***** EXERCISE INPUT
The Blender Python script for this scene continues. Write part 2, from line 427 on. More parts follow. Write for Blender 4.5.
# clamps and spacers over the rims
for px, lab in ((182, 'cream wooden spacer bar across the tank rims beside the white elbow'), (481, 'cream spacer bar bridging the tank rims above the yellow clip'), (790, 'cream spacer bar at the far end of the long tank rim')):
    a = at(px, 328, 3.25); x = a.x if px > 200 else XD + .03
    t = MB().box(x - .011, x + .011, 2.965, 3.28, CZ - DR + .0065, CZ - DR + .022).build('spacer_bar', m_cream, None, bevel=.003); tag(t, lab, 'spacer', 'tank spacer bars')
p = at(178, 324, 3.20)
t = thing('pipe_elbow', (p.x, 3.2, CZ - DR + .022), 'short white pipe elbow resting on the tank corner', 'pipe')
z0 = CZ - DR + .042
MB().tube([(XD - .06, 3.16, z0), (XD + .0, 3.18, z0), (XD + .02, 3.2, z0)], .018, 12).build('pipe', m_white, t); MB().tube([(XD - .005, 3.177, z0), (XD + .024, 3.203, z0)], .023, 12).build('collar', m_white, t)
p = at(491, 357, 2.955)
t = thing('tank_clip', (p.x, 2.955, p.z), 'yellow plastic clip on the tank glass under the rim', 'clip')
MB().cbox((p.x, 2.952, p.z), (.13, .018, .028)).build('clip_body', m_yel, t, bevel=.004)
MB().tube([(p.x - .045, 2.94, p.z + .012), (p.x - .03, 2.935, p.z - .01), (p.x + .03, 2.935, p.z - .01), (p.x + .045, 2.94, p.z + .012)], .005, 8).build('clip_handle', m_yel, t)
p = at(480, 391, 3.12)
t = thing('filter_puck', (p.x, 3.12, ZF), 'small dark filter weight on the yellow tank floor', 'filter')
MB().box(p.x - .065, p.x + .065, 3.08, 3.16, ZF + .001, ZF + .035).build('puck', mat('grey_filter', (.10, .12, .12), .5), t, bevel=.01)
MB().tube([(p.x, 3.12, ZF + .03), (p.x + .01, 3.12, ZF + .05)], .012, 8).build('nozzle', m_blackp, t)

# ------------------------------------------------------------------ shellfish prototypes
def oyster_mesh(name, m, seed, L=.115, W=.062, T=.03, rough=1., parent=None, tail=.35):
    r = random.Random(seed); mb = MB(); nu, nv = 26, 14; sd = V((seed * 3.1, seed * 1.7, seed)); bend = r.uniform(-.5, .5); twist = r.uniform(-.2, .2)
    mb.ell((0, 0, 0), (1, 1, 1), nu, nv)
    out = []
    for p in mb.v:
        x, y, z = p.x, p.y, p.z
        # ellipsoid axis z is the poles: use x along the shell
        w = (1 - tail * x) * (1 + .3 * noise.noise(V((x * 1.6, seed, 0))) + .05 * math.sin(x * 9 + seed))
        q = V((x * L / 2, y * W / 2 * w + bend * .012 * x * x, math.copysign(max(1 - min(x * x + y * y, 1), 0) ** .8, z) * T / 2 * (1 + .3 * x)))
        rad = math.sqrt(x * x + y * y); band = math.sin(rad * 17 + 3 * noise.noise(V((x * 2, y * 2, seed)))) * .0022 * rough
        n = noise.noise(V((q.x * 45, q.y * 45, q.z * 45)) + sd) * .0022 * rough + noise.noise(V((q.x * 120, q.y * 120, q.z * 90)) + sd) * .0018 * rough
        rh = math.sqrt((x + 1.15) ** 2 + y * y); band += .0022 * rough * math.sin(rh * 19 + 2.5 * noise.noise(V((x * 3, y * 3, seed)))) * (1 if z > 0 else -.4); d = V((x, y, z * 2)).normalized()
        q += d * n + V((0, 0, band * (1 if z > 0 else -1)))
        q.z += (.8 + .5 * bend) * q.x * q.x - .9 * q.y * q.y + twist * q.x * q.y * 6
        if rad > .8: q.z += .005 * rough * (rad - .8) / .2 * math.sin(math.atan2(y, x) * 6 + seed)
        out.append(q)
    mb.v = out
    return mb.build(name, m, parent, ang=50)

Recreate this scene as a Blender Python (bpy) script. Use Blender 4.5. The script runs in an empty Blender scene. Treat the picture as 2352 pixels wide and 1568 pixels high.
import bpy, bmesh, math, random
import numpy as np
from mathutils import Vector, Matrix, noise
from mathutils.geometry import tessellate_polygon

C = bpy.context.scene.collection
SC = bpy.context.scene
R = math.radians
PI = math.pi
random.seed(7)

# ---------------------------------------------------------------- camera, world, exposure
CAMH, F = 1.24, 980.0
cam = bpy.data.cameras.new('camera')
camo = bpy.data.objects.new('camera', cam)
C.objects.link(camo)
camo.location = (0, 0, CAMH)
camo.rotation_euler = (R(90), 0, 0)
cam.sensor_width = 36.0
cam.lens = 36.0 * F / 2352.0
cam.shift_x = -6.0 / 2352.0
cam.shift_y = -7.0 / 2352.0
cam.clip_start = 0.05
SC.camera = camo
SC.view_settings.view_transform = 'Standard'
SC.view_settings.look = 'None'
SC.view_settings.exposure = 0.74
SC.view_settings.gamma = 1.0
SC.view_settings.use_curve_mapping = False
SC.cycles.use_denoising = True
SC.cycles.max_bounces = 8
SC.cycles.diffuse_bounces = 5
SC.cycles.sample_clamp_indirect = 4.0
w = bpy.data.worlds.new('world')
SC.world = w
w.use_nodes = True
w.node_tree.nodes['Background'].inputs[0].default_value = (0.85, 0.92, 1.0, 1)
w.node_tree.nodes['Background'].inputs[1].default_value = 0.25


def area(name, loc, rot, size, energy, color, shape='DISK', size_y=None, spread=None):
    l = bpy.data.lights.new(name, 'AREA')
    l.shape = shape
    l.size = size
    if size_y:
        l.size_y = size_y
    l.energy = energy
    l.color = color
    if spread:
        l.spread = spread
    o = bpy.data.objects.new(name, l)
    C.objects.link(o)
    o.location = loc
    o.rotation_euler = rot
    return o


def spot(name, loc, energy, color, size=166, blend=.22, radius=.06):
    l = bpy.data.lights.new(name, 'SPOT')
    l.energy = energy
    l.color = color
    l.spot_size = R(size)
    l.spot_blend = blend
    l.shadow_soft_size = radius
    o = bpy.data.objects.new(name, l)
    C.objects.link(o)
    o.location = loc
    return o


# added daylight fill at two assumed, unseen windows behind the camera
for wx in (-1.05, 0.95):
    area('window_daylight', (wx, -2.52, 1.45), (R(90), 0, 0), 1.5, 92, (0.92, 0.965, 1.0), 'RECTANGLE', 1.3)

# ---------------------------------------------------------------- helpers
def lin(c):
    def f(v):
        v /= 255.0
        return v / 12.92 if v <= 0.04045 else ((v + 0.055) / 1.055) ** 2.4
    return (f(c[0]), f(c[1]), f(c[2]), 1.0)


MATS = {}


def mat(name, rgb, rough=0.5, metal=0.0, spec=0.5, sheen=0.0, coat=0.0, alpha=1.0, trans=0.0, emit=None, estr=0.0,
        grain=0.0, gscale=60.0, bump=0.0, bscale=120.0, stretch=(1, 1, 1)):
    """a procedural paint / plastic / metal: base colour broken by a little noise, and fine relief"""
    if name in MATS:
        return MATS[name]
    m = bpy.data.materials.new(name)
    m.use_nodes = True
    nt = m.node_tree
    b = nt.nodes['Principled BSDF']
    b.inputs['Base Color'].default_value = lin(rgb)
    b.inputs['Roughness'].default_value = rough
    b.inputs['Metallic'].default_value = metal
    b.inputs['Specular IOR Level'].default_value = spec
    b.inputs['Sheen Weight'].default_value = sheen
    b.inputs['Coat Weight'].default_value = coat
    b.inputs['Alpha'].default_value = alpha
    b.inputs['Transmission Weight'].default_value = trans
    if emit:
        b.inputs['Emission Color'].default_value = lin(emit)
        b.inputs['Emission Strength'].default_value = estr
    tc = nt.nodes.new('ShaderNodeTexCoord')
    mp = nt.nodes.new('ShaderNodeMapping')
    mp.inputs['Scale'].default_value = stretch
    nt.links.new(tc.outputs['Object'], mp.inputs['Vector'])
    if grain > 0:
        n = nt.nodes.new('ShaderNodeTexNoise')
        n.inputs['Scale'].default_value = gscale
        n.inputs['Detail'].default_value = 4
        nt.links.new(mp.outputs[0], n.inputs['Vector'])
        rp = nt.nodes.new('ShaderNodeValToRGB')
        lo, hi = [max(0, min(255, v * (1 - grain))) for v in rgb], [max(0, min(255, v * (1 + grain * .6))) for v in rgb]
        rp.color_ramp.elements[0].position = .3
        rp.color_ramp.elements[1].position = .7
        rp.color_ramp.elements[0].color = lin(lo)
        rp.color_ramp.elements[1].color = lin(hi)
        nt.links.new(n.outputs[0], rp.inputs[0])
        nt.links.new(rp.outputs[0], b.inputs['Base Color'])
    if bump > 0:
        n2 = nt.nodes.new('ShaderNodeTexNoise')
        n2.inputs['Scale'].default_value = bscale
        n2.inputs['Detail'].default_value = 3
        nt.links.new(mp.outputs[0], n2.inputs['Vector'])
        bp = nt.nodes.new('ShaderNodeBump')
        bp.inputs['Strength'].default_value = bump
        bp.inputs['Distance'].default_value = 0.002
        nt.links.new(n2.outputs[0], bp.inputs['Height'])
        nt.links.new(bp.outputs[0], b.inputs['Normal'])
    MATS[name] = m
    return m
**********
-- DIRECTIONS FOR THIS TASK --
Return from the data every line that holds "Python".

-- OUTPUT OF THE TASK --
The Blender Python script for this scene continues. Write part 2, from line 427 on. More parts follow. Write for Blender 4.5.
Recreate this scene as a Blender Python (bpy) script. Use Blender 4.5. The script runs in an empty Blender scene. Treat the picture as 2352 pixels wide and 1568 pixels high.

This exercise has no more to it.